#### GIVEN EXERCISE
Sift the listing for lines that hold the string "writing" and pull them out.

#### AVAILABLE DATA
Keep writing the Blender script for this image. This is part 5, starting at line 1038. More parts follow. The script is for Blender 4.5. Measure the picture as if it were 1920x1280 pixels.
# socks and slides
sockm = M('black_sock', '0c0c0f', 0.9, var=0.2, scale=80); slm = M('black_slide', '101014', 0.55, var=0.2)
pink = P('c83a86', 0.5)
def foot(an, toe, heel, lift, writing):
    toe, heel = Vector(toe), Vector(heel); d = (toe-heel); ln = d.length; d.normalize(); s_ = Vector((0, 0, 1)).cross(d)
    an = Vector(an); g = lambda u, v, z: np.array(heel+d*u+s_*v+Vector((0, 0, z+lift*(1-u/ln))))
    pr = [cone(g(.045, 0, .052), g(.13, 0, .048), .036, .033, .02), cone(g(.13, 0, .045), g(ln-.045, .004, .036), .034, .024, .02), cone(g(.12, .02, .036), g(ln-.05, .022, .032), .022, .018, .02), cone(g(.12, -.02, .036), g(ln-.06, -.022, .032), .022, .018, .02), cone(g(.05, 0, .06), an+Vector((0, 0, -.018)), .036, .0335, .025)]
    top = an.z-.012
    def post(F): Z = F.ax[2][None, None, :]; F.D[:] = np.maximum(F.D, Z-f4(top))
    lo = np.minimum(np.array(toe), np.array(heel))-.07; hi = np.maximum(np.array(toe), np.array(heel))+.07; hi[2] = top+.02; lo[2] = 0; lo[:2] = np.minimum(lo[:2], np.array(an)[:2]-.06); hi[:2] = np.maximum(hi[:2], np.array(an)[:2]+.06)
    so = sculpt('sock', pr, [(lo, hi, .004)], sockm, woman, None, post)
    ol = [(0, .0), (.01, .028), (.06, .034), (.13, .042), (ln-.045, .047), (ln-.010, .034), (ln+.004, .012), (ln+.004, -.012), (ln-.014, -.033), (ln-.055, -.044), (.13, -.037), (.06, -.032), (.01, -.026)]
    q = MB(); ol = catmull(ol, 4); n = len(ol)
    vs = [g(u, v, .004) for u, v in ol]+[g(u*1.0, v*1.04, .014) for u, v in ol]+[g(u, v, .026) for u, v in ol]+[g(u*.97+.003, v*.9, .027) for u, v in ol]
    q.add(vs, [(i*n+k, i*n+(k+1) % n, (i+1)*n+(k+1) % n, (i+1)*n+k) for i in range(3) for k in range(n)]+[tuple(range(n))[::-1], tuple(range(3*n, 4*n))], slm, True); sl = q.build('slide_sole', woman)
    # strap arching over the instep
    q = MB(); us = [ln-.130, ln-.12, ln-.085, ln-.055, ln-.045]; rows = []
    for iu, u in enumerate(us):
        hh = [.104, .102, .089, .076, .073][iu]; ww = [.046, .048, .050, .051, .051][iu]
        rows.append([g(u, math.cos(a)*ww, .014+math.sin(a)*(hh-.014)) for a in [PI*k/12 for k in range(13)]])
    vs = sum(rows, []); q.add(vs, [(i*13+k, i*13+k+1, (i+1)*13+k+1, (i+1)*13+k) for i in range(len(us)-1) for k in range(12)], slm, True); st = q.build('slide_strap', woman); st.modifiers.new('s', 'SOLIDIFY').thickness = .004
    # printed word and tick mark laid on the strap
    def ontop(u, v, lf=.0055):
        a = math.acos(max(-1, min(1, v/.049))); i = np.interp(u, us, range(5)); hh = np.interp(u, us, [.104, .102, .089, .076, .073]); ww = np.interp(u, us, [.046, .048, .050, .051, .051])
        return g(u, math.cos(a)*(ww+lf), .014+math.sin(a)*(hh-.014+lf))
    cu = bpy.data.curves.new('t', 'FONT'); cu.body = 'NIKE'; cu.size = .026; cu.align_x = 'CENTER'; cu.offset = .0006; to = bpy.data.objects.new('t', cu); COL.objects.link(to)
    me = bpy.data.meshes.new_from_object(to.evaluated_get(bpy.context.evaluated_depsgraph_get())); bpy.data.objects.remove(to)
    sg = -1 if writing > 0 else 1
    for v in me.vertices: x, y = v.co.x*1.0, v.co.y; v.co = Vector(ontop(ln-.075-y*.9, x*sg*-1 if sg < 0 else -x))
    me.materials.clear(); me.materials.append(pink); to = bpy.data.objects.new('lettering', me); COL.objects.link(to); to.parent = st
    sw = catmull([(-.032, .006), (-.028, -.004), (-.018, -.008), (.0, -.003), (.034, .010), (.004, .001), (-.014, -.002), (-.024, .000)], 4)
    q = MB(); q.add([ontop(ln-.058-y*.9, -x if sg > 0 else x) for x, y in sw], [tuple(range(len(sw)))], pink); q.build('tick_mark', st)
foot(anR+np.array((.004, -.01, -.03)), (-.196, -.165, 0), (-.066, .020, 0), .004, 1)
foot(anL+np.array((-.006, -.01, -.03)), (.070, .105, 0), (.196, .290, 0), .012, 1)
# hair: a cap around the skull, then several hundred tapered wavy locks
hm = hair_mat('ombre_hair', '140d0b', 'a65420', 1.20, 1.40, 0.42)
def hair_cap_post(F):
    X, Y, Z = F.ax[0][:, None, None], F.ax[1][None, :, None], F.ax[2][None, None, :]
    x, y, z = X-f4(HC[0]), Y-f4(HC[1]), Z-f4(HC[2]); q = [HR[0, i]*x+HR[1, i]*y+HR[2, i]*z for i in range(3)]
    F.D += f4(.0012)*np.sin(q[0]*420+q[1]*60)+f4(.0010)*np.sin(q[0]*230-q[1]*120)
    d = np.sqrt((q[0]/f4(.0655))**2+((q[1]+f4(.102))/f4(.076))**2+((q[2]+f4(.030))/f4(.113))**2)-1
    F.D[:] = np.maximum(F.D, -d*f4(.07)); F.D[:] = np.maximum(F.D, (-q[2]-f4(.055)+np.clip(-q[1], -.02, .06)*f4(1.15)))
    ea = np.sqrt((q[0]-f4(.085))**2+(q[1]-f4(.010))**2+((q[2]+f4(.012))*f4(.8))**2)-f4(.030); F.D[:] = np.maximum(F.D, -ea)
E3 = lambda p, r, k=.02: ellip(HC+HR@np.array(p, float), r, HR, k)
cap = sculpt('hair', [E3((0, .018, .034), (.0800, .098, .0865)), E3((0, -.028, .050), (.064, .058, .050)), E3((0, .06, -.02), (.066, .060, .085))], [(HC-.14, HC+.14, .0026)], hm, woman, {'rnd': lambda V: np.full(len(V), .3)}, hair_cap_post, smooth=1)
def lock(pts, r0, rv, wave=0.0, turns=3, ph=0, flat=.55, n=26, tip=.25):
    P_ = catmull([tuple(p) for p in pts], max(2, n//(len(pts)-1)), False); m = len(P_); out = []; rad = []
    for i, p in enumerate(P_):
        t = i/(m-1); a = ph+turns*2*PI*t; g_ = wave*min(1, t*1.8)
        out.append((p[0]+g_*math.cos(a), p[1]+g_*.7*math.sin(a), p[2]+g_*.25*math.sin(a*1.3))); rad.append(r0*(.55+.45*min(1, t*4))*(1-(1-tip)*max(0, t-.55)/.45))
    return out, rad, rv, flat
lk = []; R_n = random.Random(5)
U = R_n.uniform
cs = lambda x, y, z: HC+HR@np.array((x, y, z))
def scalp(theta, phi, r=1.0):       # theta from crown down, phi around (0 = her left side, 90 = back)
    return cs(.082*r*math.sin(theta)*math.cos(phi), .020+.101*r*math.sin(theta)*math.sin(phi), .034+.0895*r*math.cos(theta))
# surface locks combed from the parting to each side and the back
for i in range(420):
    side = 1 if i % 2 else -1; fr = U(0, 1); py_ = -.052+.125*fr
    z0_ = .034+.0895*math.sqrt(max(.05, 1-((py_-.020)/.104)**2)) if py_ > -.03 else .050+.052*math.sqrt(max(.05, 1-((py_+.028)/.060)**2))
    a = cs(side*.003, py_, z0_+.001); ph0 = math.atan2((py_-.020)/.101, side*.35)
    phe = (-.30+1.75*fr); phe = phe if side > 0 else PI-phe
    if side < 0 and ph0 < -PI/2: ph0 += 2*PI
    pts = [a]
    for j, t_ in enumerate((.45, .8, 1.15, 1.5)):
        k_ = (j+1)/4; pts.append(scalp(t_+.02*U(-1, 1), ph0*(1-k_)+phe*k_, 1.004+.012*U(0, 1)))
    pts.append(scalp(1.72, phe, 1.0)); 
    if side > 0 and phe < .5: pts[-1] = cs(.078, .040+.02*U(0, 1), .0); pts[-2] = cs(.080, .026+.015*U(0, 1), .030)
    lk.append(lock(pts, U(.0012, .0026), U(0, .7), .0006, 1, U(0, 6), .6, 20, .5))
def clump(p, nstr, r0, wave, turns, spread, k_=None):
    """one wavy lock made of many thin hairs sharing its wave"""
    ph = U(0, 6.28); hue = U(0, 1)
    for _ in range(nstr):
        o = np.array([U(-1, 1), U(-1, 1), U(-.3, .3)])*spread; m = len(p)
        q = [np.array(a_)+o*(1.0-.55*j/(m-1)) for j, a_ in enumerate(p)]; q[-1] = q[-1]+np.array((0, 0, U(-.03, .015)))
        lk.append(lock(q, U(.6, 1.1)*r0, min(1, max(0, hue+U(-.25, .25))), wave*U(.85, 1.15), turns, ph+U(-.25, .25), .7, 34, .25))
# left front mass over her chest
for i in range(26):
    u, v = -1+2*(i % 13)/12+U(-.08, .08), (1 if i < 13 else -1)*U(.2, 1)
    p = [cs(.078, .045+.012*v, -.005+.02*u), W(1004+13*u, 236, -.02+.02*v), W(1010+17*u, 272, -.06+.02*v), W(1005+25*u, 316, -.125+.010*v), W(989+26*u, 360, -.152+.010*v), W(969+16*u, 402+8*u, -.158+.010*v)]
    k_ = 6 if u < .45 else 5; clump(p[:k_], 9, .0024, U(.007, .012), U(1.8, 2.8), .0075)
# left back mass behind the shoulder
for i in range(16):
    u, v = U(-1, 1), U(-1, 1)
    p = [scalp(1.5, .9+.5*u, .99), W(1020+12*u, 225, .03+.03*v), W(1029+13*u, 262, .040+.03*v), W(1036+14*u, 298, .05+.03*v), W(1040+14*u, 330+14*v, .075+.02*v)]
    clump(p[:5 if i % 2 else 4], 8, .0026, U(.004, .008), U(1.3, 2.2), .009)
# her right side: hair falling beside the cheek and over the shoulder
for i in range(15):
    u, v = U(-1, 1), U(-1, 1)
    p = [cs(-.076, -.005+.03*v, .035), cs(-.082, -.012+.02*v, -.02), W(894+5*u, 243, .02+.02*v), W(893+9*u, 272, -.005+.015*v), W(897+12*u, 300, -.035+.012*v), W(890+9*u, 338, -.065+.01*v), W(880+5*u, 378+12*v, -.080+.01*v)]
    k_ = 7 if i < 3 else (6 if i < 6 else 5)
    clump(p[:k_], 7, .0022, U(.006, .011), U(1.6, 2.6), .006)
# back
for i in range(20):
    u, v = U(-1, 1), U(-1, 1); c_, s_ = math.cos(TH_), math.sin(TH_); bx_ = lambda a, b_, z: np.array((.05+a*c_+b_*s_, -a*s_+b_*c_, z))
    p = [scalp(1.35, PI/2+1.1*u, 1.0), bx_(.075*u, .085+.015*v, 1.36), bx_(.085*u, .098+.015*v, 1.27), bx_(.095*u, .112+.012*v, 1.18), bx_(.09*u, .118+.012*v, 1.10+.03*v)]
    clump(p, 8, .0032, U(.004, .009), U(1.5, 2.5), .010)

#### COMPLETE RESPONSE
Keep writing the Blender script for this image. This is part 5, starting at line 1038. More parts follow. The script is for Blender 4.5. Measure the picture as if it were 1920x1280 pixels.
def foot(an, toe, heel, lift, writing):
    sg = -1 if writing > 0 else 1